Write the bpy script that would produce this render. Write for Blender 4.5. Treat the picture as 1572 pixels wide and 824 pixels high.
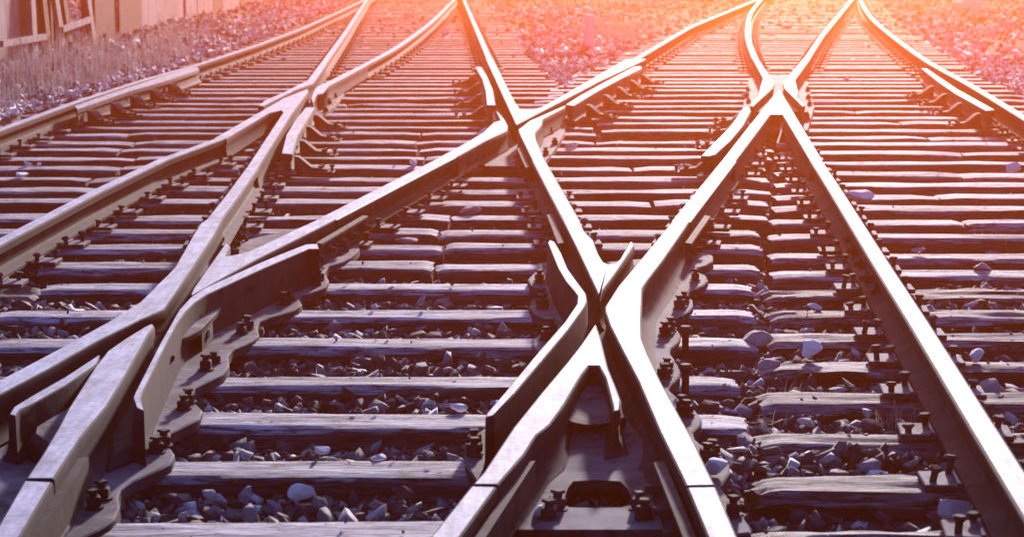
import bpy, bmesh, math, random
import numpy as np
from mathutils import Vector, Matrix, noise
R = math.radians
S = bpy.context.scene
for o in list(bpy.data.objects): bpy.data.objects.remove(o)
COL = S.collection

# ------------------------------------------------------------------ camera, sky, sun, exposure
F_PX, W_PX, H_PX = 3150.0, 1572.0, 824.0
CAM_Z, PITCH = 1.46, R(9.02)
cam_d = bpy.data.cameras.new('camera'); cam = bpy.data.objects.new('camera', cam_d); COL.objects.link(cam)
cam.location = (0, 0, CAM_Z); cam.rotation_euler = (R(90) - PITCH, 0, 0)
cam_d.sensor_width = 36; cam_d.lens = 36 * F_PX / W_PX; cam_d.clip_start = 0.1; cam_d.clip_end = 2000
cam_d.dof.use_dof = True; cam_d.dof.focus_distance = 8.0; cam_d.dof.aperture_fstop = 7.0
S.camera = cam
SUN_EL, SUN_AZ = R(12.5), R(8.5)          # behind the scene, a little to the right of the view axis
w = bpy.data.worlds.new('World'); S.world = w; w.use_nodes = True
nt = w.node_tree; nt.nodes.clear()
sky = nt.nodes.new('ShaderNodeTexSky'); sky.sky_type = 'NISHITA'; sky.sun_disc = False
sky.sun_elevation = SUN_EL; sky.sun_rotation = SUN_AZ; sky.dust_density = 3.0; sky.air_density = 1.0
tint = nt.nodes.new('ShaderNodeMix'); tint.data_type = 'RGBA'; tint.blend_type = 'MULTIPLY'
tint.inputs[0].default_value = 1.0; tint.inputs[7].default_value = (0.46, 0.52, 1.0, 1)
bg = nt.nodes.new('ShaderNodeBackground'); bg.inputs[1].default_value = 0.15
out = nt.nodes.new('ShaderNodeOutputWorld')
nt.links.new(sky.outputs[0], tint.inputs[6]); nt.links.new(tint.outputs[2], bg.inputs[0]); nt.links.new(bg.outputs[0], out.inputs[0])
sd = bpy.data.lights.new('sun', 'SUN'); sun = bpy.data.objects.new('sun', sd); COL.objects.link(sun)
sd.energy = 5.0; sd.angle = R(2.5); sd.color = (1.0, 0.90, 0.86)
sdir = Vector((math.sin(SUN_AZ) * math.cos(SUN_EL), math.cos(SUN_AZ) * math.cos(SUN_EL), math.sin(SUN_EL)))
sun.rotation_euler = sdir.to_track_quat('Z', 'Y').to_euler(); sun.location = (3, 20, 12)
S.view_settings.view_transform = 'Standard'; S.view_settings.look = 'None'
S.view_settings.exposure = 0.75; S.view_settings.gamma = 1.0
HAZE_DENSITY = 0.0072

# ------------------------------------------------------------------ helpers
def at(px, py, z=0.0):
    """a point of the photograph, taken as a place on the level z of the yard"""
    u = (px - W_PX / 2) / F_PX; v = (H_PX / 2 - py) / F_PX
    dy = math.cos(PITCH) + v * math.sin(PITCH); dz = -math.sin(PITCH) + v * math.cos(PITCH)
    t = (z - CAM_Z) / dz
    return (u * t, dy * t)
def tag(o, label=None, cat=None, group=None, kind=None):
    if label: o['label'] = label
    if cat: o['category'] = cat
    if group: o['group'] = group
    if kind: o['kind'] = kind
    return o
def link(name, me, mat=None, parent=None):
    o = bpy.data.objects.new(name, me); COL.objects.link(o)
    if mat and me is not None and not me.materials: me.materials.append(mat)
    if parent is not None: o.parent = parent
    return o
def empty(name, loc=(0, 0, 0), rz=0):
    o = bpy.data.objects.new(name, None); COL.objects.link(o)
    o.location = loc; o.rotation_euler = (0, 0, rz); o.empty_display_size = 0.05
    return o
def mesh_from(name, verts, faces, smooth=False):
    me = bpy.data.meshes.new(name); me.from_pydata(verts, [], faces); me.update()
    if smooth:
        me.polygons.foreach_set('use_smooth', [True] * len(me.polygons))
    return me
def bm_mesh(name, bm, smooth_angle=None):
    bmesh.ops.recalc_face_normals(bm, faces=bm.faces[:])
    me = bpy.data.meshes.new(name); bm.to_mesh(me); bm.free()
    if smooth_angle:
        me.polygons.foreach_set('use_smooth', [True] * len(me.polygons)); me.set_sharp_from_angle(angle=smooth_angle)
    return me
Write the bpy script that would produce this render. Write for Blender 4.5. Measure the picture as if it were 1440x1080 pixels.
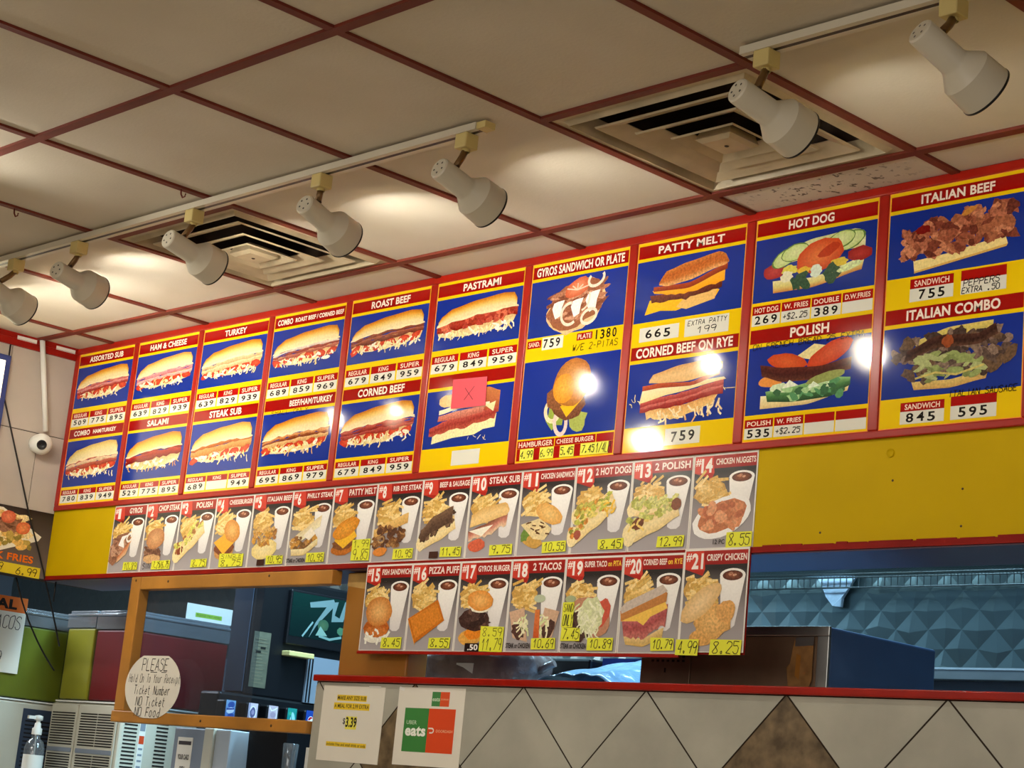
import bpy, bmesh, math, random
from mathutils import Vector, Matrix
SC = bpy.context.scene
COL = SC.collection
for _o in list(bpy.data.objects): bpy.data.objects.remove(_o)
H = 2.7                      # ceiling height (m); the helper coordinates below are relative to it
rnd = random.Random(7)

# ------------------------------------------------------------------ camera, world, lights, exposure
cam_d = bpy.data.cameras.new('camera'); cam = bpy.data.objects.new('camera', cam_d); COL.objects.link(cam)
cam.location = (4.8589, -1.6010, H - 1.5573)
cam.rotation_euler = (1.79196973, -0.09422372, 0.80161262)
cam_d.sensor_width = 36; cam_d.lens = 66.638; cam_d.clip_start = 0.05
SC.camera = cam
SC.view_settings.view_transform = 'Standard'; SC.view_settings.look = 'None'
SC.view_settings.exposure = 0.0; SC.view_settings.gamma = 1.0
SC.view_settings.use_curve_mapping = False
world = bpy.data.worlds.new('world'); SC.world = world; world.use_nodes = True
bg = world.node_tree.nodes['Background']; bg.inputs[0].default_value = (1.0, 0.86, 0.7, 1); bg.inputs[1].default_value = 0.05

def area(name, loc, target, sx, sy, power, color):
    l = bpy.data.lights.new(name, 'AREA'); l.shape = 'RECTANGLE'; l.size = sx; l.size_y = sy
    l.energy = power; l.color = color
    o = bpy.data.objects.new(name, l); COL.objects.link(o); o.location = loc
    o.rotation_euler = (Vector(target) - Vector(loc)).to_track_quat('-Z', 'Y').to_euler()
    return o
ROOM_POWER, KITCHEN_POWER, BULB = 36.0, 66.0, 450.0
area('dining_room_light', (2.6, -3.2, 2.2), (0.8, 2.0, 1.7), 3.0, 1.2, ROOM_POWER, (1.0, 0.93, 0.82))
area('dining_window_light', (6.6, -1.6, 1.5), (2.0, 2.0, 1.6), 1.4, 1.4, 18.0, (1.0, 0.95, 0.9))
area('dining_bounce_fill', (2.8, -2.0, H - 0.02), (2.8, -2.0, 0.0), 1.2, 1.2, 18.0, (1.0, 0.92, 0.8))  # added unseen downlight, bounces off the floor to brighten the ceiling
area('dining_bounce_fill', (0.2, -1.7, H - 0.02), (0.2, -1.7, 0.0), 1.2, 1.2, 60.0, (1.0, 0.92, 0.8))  # second added downlight for the same floor bounce, stronger on the left
area('kitchen_light', (0.5, 2.75, 2.66), (0.5, 2.75, 0.0), 3.0, 0.4, KITCHEN_POWER, (0.50, 0.82, 1.0))
area('drink_station_fill', (-2.6, 1.5, 2.5), (-2.0, 2.5, 1.3), 0.8, 0.8, 45.0, (0.9, 0.95, 1.0))  # unseen fill behind the left header, brightens the drink tanks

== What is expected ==
Without including any pictures, please restate all the records exactly.

== Result for this task ==
Write the bpy script that would produce this render. Write for Blender 4.5. Treat the picture as 1572 pixels wide and 824 pixels high.
import bpy, bmesh, math, random
import numpy as np
from mathutils import Vector, Matrix, noise
R = math.radians
S = bpy.context.scene
for o in list(bpy.data.objects): bpy.data.objects.remove(o)
COL = S.collection

# ------------------------------------------------------------------ camera, sky, sun, exposure
F_PX, W_PX, H_PX = 3150.0, 1572.0, 824.0
CAM_Z, PITCH = 1.46, R(9.02)
cam_d = bpy.data.cameras.new('camera'); cam = bpy.data.objects.new('camera', cam_d); COL.objects.link(cam)
cam.location = (0, 0, CAM_Z); cam.rotation_euler = (R(90) - PITCH, 0, 0)
cam_d.sensor_width = 36; cam_d.lens = 36 * F_PX / W_PX; cam_d.clip_start = 0.1; cam_d.clip_end = 2000
cam_d.dof.use_dof = True; cam_d.dof.focus_distance = 8.0; cam_d.dof.aperture_fstop = 7.0
S.camera = cam
SUN_EL, SUN_AZ = R(12.5), R(8.5)          # behind the scene, a little to the right of the view axis
w = bpy.data.worlds.new('World'); S.world = w; w.use_nodes = True
nt = w.node_tree; nt.nodes.clear()
sky = nt.nodes.new('ShaderNodeTexSky'); sky.sky_type = 'NISHITA'; sky.sun_disc = False
sky.sun_elevation = SUN_EL; sky.sun_rotation = SUN_AZ; sky.dust_density = 3.0; sky.air_density = 1.0
tint = nt.nodes.new('ShaderNodeMix'); tint.data_type = 'RGBA'; tint.blend_type = 'MULTIPLY'
tint.inputs[0].default_value = 1.0; tint.inputs[7].default_value = (0.46, 0.52, 1.0, 1)
bg = nt.nodes.new('ShaderNodeBackground'); bg.inputs[1].default_value = 0.15
out = nt.nodes.new('ShaderNodeOutputWorld')
nt.links.new(sky.outputs[0], tint.inputs[6]); nt.links.new(tint.outputs[2], bg.inputs[0]); nt.links.new(bg.outputs[0], out.inputs[0])
sd = bpy.data.lights.new('sun', 'SUN'); sun = bpy.data.objects.new('sun', sd); COL.objects.link(sun)
sd.energy = 5.0; sd.angle = R(2.5); sd.color = (1.0, 0.90, 0.86)
sdir = Vector((math.sin(SUN_AZ) * math.cos(SUN_EL), math.cos(SUN_AZ) * math.cos(SUN_EL), math.sin(SUN_EL)))
sun.rotation_euler = sdir.to_track_quat('Z', 'Y').to_euler(); sun.location = (3, 20, 12)
S.view_settings.view_transform = 'Standard'; S.view_settings.look = 'None'
S.view_settings.exposure = 0.75; S.view_settings.gamma = 1.0
HAZE_DENSITY = 0.0072

# ------------------------------------------------------------------ helpers
def at(px, py, z=0.0):
    """a point of the photograph, taken as a place on the level z of the yard"""
    u = (px - W_PX / 2) / F_PX; v = (H_PX / 2 - py) / F_PX
    dy = math.cos(PITCH) + v * math.sin(PITCH); dz = -math.sin(PITCH) + v * math.cos(PITCH)
    t = (z - CAM_Z) / dz
    return (u * t, dy * t)
def tag(o, label=None, cat=None, group=None, kind=None):
    if label: o['label'] = label
    if cat: o['category'] = cat
    if group: o['group'] = group
    if kind: o['kind'] = kind
    return o
def link(name, me, mat=None, parent=None):
    o = bpy.data.objects.new(name, me); COL.objects.link(o)
    if mat and me is not None and not me.materials: me.materials.append(mat)
    if parent is not None: o.parent = parent
    return o
def empty(name, loc=(0, 0, 0), rz=0):
    o = bpy.data.objects.new(name, None); COL.objects.link(o)
    o.location = loc; o.rotation_euler = (0, 0, rz); o.empty_display_size = 0.05
    return o
def mesh_from(name, verts, faces, smooth=False):
    me = bpy.data.meshes.new(name); me.from_pydata(verts, [], faces); me.update()
    if smooth:
        me.polygons.foreach_set('use_smooth', [True] * len(me.polygons))
    return me
def bm_mesh(name, bm, smooth_angle=None):
    bmesh.ops.recalc_face_normals(bm, faces=bm.faces[:])
    me = bpy.data.meshes.new(name); bm.to_mesh(me); bm.free()
    if smooth_angle:
        me.polygons.foreach_set('use_smooth', [True] * len(me.polygons)); me.set_sharp_from_angle(angle=smooth_angle)
    return me
Write the bpy script that would produce this render. Write for Blender 4.5. Measure the picture as if it were 1440x1080 pixels.
import bpy, bmesh, math, random
from mathutils import Vector, Matrix
SC = bpy.context.scene
COL = SC.collection
for _o in list(bpy.data.objects): bpy.data.objects.remove(_o)
H = 2.7                      # ceiling height (m); the helper coordinates below are relative to it
rnd = random.Random(7)

# ------------------------------------------------------------------ camera, world, lights, exposure
cam_d = bpy.data.cameras.new('camera'); cam = bpy.data.objects.new('camera', cam_d); COL.objects.link(cam)
cam.location = (4.8589, -1.6010, H - 1.5573)
cam.rotation_euler = (1.79196973, -0.09422372, 0.80161262)
cam_d.sensor_width = 36; cam_d.lens = 66.638; cam_d.clip_start = 0.05
SC.camera = cam
SC.view_settings.view_transform = 'Standard'; SC.view_settings.look = 'None'
SC.view_settings.exposure = 0.0; SC.view_settings.gamma = 1.0
SC.view_settings.use_curve_mapping = False
world = bpy.data.worlds.new('world'); SC.world = world; world.use_nodes = True
bg = world.node_tree.nodes['Background']; bg.inputs[0].default_value = (1.0, 0.86, 0.7, 1); bg.inputs[1].default_value = 0.05

def area(name, loc, target, sx, sy, power, color):
    l = bpy.data.lights.new(name, 'AREA'); l.shape = 'RECTANGLE'; l.size = sx; l.size_y = sy
    l.energy = power; l.color = color
    o = bpy.data.objects.new(name, l); COL.objects.link(o); o.location = loc
    o.rotation_euler = (Vector(target) - Vector(loc)).to_track_quat('-Z', 'Y').to_euler()
    return o
ROOM_POWER, KITCHEN_POWER, BULB = 36.0, 66.0, 450.0
area('dining_room_light', (2.6, -3.2, 2.2), (0.8, 2.0, 1.7), 3.0, 1.2, ROOM_POWER, (1.0, 0.93, 0.82))
area('dining_window_light', (6.6, -1.6, 1.5), (2.0, 2.0, 1.6), 1.4, 1.4, 18.0, (1.0, 0.95, 0.9))
area('dining_bounce_fill', (2.8, -2.0, H - 0.02), (2.8, -2.0, 0.0), 1.2, 1.2, 18.0, (1.0, 0.92, 0.8))  # added unseen downlight, bounces off the floor to brighten the ceiling
area('dining_bounce_fill', (0.2, -1.7, H - 0.02), (0.2, -1.7, 0.0), 1.2, 1.2, 60.0, (1.0, 0.92, 0.8))  # second added downlight for the same floor bounce, stronger on the left
area('kitchen_light', (0.5, 2.75, 2.66), (0.5, 2.75, 0.0), 3.0, 0.4, KITCHEN_POWER, (0.50, 0.82, 1.0))
area('drink_station_fill', (-2.6, 1.5, 2.5), (-2.0, 2.5, 1.3), 0.8, 0.8, 45.0, (0.9, 0.95, 1.0))  # unseen fill behind the left header, brightens the drink tanks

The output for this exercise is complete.